The final fate of Flight 370

Malaysian officials announced that radar data had proven that the missing Flight 370 “ended in the southern Indian Ocean.”

Malaysian officials announced this week that radar data had proven that the missing Flight 370 “ended in the southern Indian Ocean,” as investigators pressed relatives of the pilot, Capt. Zaharie Ahmad Shah, for information on his behavior leading up to the March 8 flight. New satellite images showed what appeared to be a large debris field of 122 objects scattered over 150 square miles about 1,550 miles southwest of Perth, Australia. Search teams were trying to track down the pieces in high winds and rough seas, but recovery and confirmation that they were part of the plane could take days or weeks. With the plane under more than three miles of ocean, the black box containing data from the flight could take months or longer to find. All 239 passengers and crew are presumed dead.
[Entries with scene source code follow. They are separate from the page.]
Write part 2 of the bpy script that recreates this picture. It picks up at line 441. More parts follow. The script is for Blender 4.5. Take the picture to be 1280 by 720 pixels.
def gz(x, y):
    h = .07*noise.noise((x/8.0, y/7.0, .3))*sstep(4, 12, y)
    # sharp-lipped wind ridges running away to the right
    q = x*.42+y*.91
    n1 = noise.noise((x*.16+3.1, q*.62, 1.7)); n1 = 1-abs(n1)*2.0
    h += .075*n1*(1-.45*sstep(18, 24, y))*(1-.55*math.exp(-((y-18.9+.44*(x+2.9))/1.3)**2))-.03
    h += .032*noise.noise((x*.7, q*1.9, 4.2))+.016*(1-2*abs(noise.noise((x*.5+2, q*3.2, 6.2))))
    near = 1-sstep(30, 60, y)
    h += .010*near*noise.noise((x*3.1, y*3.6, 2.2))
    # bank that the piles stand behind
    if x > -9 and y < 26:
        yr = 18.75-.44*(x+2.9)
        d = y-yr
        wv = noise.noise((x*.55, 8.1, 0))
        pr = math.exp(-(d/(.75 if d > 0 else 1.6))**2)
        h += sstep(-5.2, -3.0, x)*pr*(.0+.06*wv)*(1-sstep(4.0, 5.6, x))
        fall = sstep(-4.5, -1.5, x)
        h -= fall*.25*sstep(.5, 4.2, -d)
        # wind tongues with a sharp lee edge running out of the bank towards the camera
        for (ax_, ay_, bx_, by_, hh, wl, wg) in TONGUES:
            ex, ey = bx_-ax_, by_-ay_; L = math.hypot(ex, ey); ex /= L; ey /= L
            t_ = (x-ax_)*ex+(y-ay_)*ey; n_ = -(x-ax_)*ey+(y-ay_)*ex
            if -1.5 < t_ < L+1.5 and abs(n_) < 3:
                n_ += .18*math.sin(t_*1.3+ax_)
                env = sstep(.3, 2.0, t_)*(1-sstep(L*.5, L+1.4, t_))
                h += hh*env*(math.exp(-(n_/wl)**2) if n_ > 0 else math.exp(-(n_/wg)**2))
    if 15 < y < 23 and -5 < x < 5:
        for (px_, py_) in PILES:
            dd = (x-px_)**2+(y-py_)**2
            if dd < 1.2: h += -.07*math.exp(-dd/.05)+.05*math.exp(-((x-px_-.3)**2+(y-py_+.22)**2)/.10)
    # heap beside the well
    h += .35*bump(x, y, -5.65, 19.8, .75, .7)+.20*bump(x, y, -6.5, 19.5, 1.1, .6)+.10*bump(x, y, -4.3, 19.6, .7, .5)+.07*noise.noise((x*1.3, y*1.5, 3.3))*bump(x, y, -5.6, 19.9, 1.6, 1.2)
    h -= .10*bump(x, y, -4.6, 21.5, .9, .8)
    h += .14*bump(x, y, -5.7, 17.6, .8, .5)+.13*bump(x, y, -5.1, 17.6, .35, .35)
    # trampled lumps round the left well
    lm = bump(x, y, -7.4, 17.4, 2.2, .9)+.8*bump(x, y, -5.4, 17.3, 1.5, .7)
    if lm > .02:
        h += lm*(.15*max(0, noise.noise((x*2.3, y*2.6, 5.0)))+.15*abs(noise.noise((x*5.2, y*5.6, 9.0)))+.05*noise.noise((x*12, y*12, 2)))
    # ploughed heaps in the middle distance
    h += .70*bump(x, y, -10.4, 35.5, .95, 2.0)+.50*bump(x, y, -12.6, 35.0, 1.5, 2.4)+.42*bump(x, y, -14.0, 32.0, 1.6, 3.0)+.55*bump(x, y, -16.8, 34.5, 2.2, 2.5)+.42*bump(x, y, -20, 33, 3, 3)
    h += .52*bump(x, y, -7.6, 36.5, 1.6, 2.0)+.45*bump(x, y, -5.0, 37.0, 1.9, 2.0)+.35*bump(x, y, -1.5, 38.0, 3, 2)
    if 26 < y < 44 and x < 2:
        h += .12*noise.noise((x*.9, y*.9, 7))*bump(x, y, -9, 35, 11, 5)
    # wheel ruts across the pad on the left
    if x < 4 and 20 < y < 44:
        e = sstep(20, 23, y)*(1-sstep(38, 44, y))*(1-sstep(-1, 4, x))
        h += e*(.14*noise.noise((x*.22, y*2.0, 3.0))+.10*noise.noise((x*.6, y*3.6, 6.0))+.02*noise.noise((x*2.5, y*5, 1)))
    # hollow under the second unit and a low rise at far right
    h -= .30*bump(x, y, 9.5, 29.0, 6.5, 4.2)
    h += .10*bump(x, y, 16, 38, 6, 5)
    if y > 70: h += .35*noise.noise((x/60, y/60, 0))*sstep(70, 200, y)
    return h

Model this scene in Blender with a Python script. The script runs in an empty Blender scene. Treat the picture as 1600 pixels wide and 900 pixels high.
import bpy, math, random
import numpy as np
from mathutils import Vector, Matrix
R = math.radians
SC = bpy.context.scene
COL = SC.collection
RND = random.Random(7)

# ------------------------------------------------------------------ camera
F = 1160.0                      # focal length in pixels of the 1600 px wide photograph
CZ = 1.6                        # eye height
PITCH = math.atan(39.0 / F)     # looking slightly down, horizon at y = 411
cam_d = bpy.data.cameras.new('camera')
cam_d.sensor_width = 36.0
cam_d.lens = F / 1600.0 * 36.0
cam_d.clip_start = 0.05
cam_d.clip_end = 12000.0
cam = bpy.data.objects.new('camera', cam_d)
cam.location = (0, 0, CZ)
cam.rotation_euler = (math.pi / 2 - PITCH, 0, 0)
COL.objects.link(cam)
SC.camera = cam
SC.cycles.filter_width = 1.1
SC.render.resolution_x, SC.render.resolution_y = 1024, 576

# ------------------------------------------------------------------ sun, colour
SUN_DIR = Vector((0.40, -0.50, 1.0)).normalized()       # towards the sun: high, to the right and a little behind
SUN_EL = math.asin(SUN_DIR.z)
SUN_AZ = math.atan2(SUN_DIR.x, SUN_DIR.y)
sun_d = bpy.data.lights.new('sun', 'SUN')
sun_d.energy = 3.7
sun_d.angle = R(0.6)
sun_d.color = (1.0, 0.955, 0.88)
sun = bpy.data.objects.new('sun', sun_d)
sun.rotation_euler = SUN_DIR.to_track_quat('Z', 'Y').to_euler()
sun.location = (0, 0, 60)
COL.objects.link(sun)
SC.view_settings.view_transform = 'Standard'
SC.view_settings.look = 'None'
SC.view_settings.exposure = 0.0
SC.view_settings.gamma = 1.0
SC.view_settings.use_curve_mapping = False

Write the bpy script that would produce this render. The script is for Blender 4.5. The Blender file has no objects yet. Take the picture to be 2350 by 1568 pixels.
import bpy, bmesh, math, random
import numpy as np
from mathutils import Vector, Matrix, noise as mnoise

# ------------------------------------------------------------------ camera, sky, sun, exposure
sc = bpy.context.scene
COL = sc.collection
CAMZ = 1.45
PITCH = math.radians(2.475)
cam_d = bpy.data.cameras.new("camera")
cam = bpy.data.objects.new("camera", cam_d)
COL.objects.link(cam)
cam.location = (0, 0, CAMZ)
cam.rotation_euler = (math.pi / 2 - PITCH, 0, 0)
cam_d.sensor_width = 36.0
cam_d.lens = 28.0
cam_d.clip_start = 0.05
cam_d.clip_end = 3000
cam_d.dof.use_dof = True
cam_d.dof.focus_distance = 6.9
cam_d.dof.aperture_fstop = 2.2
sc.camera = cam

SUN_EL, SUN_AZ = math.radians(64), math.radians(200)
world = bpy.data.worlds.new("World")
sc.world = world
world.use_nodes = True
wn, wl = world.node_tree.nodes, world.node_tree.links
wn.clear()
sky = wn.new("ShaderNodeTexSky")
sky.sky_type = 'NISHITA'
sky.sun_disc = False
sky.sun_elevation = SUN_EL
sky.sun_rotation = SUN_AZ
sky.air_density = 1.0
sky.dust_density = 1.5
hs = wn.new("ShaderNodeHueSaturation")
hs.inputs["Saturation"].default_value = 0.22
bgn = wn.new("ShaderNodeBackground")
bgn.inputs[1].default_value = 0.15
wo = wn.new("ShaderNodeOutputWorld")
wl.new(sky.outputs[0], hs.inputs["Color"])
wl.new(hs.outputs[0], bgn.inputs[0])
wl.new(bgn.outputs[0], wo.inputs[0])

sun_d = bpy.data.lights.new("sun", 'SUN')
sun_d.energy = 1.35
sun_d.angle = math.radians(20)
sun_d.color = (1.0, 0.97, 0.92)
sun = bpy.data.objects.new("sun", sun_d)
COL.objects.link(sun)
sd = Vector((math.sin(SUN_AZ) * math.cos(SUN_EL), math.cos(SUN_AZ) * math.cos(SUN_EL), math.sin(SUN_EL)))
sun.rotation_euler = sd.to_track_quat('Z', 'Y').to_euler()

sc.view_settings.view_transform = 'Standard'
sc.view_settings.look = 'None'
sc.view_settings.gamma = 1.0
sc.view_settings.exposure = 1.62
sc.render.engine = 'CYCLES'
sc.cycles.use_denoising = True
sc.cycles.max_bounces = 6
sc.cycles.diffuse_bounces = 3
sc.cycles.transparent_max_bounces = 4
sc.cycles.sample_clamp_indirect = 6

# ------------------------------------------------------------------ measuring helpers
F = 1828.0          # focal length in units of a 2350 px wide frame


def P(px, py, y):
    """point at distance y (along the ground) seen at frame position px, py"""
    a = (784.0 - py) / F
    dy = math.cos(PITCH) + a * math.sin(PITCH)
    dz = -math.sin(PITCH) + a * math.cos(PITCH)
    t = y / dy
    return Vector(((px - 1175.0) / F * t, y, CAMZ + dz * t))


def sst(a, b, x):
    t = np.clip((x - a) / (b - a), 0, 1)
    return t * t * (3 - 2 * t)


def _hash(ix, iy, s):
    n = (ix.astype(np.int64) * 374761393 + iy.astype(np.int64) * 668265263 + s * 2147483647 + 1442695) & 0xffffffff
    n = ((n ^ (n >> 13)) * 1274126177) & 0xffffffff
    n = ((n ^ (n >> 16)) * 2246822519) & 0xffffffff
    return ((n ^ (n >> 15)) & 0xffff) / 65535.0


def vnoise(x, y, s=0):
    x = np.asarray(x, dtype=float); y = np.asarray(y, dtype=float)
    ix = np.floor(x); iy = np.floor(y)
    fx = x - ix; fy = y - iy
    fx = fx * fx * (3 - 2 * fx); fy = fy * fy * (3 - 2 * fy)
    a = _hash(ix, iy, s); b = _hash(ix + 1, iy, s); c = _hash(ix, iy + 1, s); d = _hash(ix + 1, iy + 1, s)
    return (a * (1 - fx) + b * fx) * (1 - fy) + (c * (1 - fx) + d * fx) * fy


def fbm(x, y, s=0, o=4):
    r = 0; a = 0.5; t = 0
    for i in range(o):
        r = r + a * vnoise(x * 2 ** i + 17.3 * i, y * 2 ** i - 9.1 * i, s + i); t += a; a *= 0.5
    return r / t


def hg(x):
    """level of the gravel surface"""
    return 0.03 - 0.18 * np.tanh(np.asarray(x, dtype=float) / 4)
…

Analysis of radar “pings” picked up by satellites revealed that the Beijing-bound Boeing 777 had, in fact, headed south after changing course and flew far out over the Indian Ocean, where it presumably crashed after running out of fuel. “We don’t know why,” Malaysia Airlines chief executive Ahmad Jauhari Yahya said. “We don’t know how.” But Malaysian investigators told USA Today that only the pilot had the expertise to shut down its communication equipment and direct the plane on an evasive course of both high and low altitudes until it crashed.